By Jim Ellis
Feb. 12, 2019 — The death of veteran North Carolina Rep. Walter Jones Jr. (R-Farmville) on Sunday, Feb. 10, 2019 — his 76th birthday — has sent the state’s 3rd District into a special election that will likely last all the way to Sep. 10, and the campaign will be unusually competitive.Since the district was drawn in its current configuration in 2011, the Democrats have spent only an aggregate of $53,000 in challenging Rep. Jones. In 2018, he was unopposed. Two years earlier, Democratic nominee Ernest Reeves placed his name on the ballot but literally spent no money. During the four post-2010 census elections, Jones averaged 74.5 percent of the vote, and 66.0 percent when the uncontested campaign is removed from the configuration.
But, the special election campaign looks very different and will be the first truly competitive campaign in this part of eastern North Carolina since Jones unseated then-Rep. Martin Lancaster all the way back in 1994.
On Friday, candidate filing closed and no less than 26 Republicans, Democrats, and minor party candidates filed to run in the April 30 primary. With so many names on the ballot it is possible that both major parties could be forced into runoff elections even though North Carolina has only a 30 percent runoff rule.
For the Republicans, 17 individuals filed including a two-time primary opponent to Rep. Jones, three sitting state representatives, and the state Republican Party vice chair. But the Democrats, for the first time in more than two decades, have legitimate contenders in a district that should continually elect Republicans.
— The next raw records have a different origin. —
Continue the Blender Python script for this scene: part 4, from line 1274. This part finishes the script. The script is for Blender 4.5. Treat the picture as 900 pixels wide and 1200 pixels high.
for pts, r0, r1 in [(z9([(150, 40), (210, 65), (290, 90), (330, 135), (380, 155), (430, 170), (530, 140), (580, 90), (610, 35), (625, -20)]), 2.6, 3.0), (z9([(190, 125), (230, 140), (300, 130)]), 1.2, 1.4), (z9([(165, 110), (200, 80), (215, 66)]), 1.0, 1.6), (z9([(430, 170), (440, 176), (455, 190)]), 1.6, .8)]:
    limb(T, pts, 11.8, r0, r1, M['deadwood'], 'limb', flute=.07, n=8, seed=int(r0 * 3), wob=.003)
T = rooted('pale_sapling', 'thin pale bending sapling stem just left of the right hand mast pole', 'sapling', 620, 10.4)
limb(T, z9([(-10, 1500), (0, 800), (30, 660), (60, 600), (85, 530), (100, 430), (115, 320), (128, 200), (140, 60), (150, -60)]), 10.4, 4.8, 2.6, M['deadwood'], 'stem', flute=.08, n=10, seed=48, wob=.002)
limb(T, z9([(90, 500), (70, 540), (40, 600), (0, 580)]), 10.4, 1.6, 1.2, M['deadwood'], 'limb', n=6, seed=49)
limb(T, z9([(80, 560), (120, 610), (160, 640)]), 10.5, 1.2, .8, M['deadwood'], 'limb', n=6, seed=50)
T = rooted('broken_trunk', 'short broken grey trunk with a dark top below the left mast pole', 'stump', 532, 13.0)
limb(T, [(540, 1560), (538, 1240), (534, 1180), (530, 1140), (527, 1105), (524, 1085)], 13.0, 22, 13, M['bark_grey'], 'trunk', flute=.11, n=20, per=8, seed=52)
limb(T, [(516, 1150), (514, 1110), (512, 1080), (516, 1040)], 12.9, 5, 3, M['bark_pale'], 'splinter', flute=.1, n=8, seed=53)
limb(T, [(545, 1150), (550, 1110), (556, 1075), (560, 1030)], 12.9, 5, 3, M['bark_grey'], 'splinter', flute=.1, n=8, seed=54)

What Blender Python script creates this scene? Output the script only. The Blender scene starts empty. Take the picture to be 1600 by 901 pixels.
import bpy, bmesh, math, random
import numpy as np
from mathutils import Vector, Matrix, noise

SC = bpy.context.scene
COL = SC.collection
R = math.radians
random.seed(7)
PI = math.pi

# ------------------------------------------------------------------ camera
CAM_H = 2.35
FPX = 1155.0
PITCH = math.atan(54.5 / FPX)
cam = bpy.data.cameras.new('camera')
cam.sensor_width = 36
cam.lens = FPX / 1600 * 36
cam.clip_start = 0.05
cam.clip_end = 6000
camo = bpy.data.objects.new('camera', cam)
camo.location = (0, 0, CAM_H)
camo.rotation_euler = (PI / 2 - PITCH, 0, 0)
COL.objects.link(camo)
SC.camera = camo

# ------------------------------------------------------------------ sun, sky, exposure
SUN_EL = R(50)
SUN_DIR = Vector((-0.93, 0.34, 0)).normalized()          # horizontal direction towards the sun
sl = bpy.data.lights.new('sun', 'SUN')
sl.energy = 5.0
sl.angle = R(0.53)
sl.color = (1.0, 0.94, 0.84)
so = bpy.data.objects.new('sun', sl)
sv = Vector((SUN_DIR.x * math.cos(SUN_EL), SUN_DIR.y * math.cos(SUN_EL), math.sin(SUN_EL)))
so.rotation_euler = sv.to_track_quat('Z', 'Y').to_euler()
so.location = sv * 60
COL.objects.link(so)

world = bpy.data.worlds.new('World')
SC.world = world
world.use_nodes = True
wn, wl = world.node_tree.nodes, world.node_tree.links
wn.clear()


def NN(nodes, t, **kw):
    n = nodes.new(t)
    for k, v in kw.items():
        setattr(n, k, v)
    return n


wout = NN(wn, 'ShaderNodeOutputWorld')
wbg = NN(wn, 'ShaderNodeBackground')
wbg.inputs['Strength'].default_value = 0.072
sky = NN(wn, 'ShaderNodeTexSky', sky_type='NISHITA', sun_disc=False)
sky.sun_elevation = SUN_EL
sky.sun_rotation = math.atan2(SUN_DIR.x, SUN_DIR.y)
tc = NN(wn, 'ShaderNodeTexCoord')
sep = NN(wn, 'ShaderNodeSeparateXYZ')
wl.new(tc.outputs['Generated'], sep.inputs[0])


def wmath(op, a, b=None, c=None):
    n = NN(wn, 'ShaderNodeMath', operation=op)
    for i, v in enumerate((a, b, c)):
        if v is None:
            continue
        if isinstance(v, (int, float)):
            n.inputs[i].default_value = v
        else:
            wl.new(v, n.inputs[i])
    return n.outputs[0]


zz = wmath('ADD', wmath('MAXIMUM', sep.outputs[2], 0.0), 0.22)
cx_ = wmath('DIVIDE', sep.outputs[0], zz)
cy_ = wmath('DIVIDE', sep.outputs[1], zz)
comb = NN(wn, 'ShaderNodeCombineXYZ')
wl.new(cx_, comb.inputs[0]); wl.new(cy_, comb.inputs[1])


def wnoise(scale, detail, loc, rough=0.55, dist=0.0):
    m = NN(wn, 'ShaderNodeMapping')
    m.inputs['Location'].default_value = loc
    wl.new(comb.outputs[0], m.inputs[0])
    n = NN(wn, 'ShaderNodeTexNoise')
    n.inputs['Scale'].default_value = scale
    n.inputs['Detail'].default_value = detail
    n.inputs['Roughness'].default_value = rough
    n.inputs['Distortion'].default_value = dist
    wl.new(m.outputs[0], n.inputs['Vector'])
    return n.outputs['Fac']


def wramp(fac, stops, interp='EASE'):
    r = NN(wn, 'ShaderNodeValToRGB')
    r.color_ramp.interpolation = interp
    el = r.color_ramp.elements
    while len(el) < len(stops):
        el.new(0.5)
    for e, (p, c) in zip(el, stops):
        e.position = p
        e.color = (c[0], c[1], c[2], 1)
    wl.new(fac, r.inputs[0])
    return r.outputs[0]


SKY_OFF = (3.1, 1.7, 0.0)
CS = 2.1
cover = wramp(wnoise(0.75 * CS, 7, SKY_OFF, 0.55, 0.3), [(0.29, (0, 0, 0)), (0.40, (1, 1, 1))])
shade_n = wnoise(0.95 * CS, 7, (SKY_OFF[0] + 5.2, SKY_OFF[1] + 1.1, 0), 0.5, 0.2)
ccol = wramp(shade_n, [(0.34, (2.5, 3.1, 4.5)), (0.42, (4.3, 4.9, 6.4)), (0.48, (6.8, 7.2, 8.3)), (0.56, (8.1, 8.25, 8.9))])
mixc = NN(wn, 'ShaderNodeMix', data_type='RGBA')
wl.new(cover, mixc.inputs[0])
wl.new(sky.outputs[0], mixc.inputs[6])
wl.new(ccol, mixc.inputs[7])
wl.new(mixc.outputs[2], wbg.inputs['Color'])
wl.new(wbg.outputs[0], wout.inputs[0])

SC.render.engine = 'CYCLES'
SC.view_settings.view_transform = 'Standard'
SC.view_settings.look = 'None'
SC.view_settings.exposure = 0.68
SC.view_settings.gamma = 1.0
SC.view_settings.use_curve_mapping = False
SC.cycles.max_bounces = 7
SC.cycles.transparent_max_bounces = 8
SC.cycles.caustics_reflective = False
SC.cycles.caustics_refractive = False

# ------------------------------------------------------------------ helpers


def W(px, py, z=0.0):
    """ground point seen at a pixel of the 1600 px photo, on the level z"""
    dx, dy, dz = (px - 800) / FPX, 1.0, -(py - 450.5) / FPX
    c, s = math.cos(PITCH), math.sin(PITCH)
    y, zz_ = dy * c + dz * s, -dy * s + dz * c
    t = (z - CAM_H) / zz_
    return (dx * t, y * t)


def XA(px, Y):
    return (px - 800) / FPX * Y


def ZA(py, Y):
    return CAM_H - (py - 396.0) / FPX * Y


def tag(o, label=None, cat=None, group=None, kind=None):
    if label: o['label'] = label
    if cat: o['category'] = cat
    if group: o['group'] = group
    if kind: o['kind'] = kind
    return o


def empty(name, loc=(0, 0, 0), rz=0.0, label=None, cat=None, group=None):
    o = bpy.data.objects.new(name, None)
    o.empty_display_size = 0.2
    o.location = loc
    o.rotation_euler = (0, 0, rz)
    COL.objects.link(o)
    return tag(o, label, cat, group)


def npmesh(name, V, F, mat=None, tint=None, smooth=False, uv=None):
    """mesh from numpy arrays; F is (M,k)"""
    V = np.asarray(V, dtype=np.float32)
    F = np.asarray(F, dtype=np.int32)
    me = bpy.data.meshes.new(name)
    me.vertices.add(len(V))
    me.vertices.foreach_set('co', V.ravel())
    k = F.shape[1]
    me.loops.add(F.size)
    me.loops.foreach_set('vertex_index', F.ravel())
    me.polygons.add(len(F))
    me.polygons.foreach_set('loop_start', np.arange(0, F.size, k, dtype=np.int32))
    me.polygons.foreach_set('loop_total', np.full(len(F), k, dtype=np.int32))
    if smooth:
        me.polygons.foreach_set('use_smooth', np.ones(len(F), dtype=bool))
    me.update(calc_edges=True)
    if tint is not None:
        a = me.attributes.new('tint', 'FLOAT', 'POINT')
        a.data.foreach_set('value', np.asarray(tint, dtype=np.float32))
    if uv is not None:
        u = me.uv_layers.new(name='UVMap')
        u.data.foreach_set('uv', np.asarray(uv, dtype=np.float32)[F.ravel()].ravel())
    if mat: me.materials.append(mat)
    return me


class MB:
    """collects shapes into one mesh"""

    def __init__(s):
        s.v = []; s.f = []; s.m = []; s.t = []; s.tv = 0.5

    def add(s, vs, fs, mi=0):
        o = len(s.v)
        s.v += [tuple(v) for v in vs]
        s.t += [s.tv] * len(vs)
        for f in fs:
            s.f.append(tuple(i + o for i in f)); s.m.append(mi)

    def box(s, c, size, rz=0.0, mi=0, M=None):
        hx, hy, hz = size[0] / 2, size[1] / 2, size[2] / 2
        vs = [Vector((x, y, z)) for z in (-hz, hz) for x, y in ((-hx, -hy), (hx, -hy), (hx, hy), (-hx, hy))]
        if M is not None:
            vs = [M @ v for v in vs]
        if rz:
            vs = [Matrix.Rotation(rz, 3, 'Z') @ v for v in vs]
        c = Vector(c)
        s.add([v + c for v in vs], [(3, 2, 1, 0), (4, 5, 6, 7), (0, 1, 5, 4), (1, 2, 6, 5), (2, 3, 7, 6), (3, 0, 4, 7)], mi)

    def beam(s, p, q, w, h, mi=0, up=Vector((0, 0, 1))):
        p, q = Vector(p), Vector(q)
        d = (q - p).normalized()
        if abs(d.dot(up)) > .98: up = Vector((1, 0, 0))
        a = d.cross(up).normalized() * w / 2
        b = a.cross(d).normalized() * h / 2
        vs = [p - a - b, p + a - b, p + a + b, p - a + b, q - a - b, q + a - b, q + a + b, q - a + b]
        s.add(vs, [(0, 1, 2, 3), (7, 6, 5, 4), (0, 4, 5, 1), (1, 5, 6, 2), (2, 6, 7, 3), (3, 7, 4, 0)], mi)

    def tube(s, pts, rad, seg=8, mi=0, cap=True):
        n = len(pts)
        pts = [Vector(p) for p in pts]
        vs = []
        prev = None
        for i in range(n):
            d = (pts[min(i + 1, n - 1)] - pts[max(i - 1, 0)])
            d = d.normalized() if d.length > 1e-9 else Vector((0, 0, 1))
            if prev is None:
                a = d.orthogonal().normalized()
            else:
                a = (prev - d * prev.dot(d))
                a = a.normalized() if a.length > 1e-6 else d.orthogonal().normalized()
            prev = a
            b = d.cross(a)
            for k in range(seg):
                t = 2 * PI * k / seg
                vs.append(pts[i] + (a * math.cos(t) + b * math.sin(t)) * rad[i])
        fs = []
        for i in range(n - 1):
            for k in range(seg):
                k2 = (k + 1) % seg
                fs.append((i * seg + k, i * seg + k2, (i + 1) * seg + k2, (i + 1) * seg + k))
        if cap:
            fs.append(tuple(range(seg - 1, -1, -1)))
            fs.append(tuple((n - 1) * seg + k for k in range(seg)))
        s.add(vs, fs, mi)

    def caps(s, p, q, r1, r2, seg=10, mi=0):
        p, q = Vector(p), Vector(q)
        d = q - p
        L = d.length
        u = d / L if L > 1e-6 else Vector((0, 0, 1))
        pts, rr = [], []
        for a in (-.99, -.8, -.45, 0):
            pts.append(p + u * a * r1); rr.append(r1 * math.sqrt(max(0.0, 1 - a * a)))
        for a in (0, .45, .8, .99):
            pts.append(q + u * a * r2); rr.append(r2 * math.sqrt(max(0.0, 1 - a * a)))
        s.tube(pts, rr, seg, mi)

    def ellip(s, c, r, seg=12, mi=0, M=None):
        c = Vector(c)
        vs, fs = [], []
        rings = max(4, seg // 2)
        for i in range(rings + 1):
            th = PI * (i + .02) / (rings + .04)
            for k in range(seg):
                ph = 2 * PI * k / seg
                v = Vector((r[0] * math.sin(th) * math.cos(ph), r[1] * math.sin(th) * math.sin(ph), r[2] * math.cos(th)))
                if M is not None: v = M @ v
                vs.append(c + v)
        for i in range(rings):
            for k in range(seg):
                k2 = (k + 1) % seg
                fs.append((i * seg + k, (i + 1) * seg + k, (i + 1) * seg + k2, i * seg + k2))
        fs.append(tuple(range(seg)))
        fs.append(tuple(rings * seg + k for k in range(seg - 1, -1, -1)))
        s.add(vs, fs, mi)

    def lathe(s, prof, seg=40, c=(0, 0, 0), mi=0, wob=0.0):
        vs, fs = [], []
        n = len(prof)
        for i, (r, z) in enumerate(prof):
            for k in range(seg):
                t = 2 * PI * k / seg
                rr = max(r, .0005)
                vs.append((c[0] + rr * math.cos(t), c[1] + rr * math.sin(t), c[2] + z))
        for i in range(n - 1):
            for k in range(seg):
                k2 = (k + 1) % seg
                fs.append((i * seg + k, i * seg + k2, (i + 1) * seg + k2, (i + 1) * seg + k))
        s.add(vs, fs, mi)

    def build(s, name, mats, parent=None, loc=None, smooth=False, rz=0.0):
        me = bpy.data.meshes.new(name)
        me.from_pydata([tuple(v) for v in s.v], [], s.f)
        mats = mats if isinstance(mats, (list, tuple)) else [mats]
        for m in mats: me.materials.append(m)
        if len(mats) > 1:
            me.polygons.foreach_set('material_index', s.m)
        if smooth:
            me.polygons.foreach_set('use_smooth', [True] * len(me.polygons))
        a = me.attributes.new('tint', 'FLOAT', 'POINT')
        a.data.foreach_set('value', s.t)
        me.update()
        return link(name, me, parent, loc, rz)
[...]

The six-person Democratic field contains two former mayors, one of Greenville, the other New Bern, and two retired Marine Corps officers.
The significant Republican candidates appear to be 2016 and ’18 candidate Phil Law, state Reps. Greg Murphy (R-Greenville), Phil Shepard (R-Jacksonville), and Michael Speciale (R-New Bern), Currituck County Commissioners Paul Beaufort and Mike Payment, Lenoir County Commissioner Eric Rouse, state Republican Party Vice Chair Michele Nix, physician and University of North Carolina Board of Governors member Joan Perry, retired Marine Corps Colonel Francis Deluca, and businesswoman Celeste Cairns, the cousin of freshman Texas Congressman Lance Gooden (R-Terrell).
The key Democrats are former mayors Allen Thomas (Greenville) and Dana Outlaw (New Bern), retired Marine colonel, Richard Bew, and retired Marine Corps major and former state House candidate Ike Johnson.
In order to have a chance to win the special general election, the Democrats will need to see one of their candidates establish a consensus to the point of exceeding 30 percent support to claim the nomination with a plurality vote. This would give the eventual winner more than two months to build an organization while the Republicans inevitably fight through a July 9 runoff.
NC-3 has a strong Republican history. The district supported President Trump, 60-37 percent, while the state voted for him, 50-46 percent. In 2012, Mitt Romney carried the seat, 58-41 percent, while winning the state 50-48 percent. Four years earlier, John McCain scored a 57-42 percent win in the 3rd while losing North Carolina to then-Sen. Barack Obama by a half percentage point. Therefore, this district has consistently run between 7-10 points more Republican than the statewide vote in national elections.
The 3rd District begins at the Virginia border in the northeastern corner of the Tar Heel State, and then travels south to include all of the Outer Banks region from Knotts Island to Morehead City, Emerald Isle, and Surf City. The top population centers are the cities of Jacksonville and New Bern, and part of Greenville.